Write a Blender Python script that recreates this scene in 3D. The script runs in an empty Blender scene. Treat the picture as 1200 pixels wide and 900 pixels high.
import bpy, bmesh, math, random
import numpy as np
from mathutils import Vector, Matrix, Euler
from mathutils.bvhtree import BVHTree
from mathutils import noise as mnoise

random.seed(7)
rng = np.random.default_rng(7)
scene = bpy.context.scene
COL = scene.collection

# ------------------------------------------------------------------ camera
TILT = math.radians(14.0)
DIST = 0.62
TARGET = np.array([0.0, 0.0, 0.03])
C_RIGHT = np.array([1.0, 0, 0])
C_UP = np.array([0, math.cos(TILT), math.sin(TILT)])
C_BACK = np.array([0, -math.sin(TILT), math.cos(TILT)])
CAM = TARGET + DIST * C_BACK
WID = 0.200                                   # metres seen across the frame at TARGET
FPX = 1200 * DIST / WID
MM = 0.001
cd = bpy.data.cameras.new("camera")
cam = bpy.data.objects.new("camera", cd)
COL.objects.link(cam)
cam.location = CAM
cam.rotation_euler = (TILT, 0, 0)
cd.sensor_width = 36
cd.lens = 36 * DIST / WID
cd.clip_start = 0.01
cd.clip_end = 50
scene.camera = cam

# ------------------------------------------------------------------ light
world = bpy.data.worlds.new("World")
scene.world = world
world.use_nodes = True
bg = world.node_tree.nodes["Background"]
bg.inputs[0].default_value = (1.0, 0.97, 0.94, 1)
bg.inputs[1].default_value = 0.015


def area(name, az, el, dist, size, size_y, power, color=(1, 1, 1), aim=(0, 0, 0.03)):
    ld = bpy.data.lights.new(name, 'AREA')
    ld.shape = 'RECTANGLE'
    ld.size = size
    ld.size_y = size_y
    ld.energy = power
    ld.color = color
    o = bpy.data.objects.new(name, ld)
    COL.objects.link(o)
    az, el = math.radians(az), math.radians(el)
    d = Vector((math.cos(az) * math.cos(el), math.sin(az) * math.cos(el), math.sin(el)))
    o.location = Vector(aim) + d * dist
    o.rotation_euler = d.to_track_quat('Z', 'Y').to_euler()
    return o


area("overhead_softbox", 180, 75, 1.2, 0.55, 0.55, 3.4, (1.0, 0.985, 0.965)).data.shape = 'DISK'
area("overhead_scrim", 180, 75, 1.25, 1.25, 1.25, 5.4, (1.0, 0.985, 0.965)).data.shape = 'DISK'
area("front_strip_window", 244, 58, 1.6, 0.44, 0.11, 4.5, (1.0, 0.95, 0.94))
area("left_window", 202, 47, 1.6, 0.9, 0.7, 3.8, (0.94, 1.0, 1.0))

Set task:
Return the material in full, exactly as shown.

Result for this task:
Write a Blender Python script that recreates this scene in 3D. The script runs in an empty Blender scene. Treat the picture as 1200 pixels wide and 900 pixels high.
import bpy, bmesh, math, random
import numpy as np
from mathutils import Vector, Matrix, Euler
from mathutils.bvhtree import BVHTree
from mathutils import noise as mnoise

random.seed(7)
rng = np.random.default_rng(7)
scene = bpy.context.scene
COL = scene.collection

# ------------------------------------------------------------------ camera
TILT = math.radians(14.0)
DIST = 0.62
TARGET = np.array([0.0, 0.0, 0.03])
C_RIGHT = np.array([1.0, 0, 0])
C_UP = np.array([0, math.cos(TILT), math.sin(TILT)])
C_BACK = np.array([0, -math.sin(TILT), math.cos(TILT)])
CAM = TARGET + DIST * C_BACK
WID = 0.200                                   # metres seen across the frame at TARGET
FPX = 1200 * DIST / WID
MM = 0.001
cd = bpy.data.cameras.new("camera")
cam = bpy.data.objects.new("camera", cd)
COL.objects.link(cam)
cam.location = CAM
cam.rotation_euler = (TILT, 0, 0)
cd.sensor_width = 36
cd.lens = 36 * DIST / WID
cd.clip_start = 0.01
cd.clip_end = 50
scene.camera = cam

# ------------------------------------------------------------------ light
world = bpy.data.worlds.new("World")
scene.world = world
world.use_nodes = True
bg = world.node_tree.nodes["Background"]
bg.inputs[0].default_value = (1.0, 0.97, 0.94, 1)
bg.inputs[1].default_value = 0.015


def area(name, az, el, dist, size, size_y, power, color=(1, 1, 1), aim=(0, 0, 0.03)):
    ld = bpy.data.lights.new(name, 'AREA')
    ld.shape = 'RECTANGLE'
    ld.size = size
    ld.size_y = size_y
    ld.energy = power
    ld.color = color
    o = bpy.data.objects.new(name, ld)
    COL.objects.link(o)
    az, el = math.radians(az), math.radians(el)
    d = Vector((math.cos(az) * math.cos(el), math.sin(az) * math.cos(el), math.sin(el)))
    o.location = Vector(aim) + d * dist
    o.rotation_euler = d.to_track_quat('Z', 'Y').to_euler()
    return o


area("overhead_softbox", 180, 75, 1.2, 0.55, 0.55, 3.4, (1.0, 0.985, 0.965)).data.shape = 'DISK'
area("overhead_scrim", 180, 75, 1.25, 1.25, 1.25, 5.4, (1.0, 0.985, 0.965)).data.shape = 'DISK'
area("front_strip_window", 244, 58, 1.6, 0.44, 0.11, 4.5, (1.0, 0.95, 0.94))
area("left_window", 202, 47, 1.6, 0.9, 0.7, 3.8, (0.94, 1.0, 1.0))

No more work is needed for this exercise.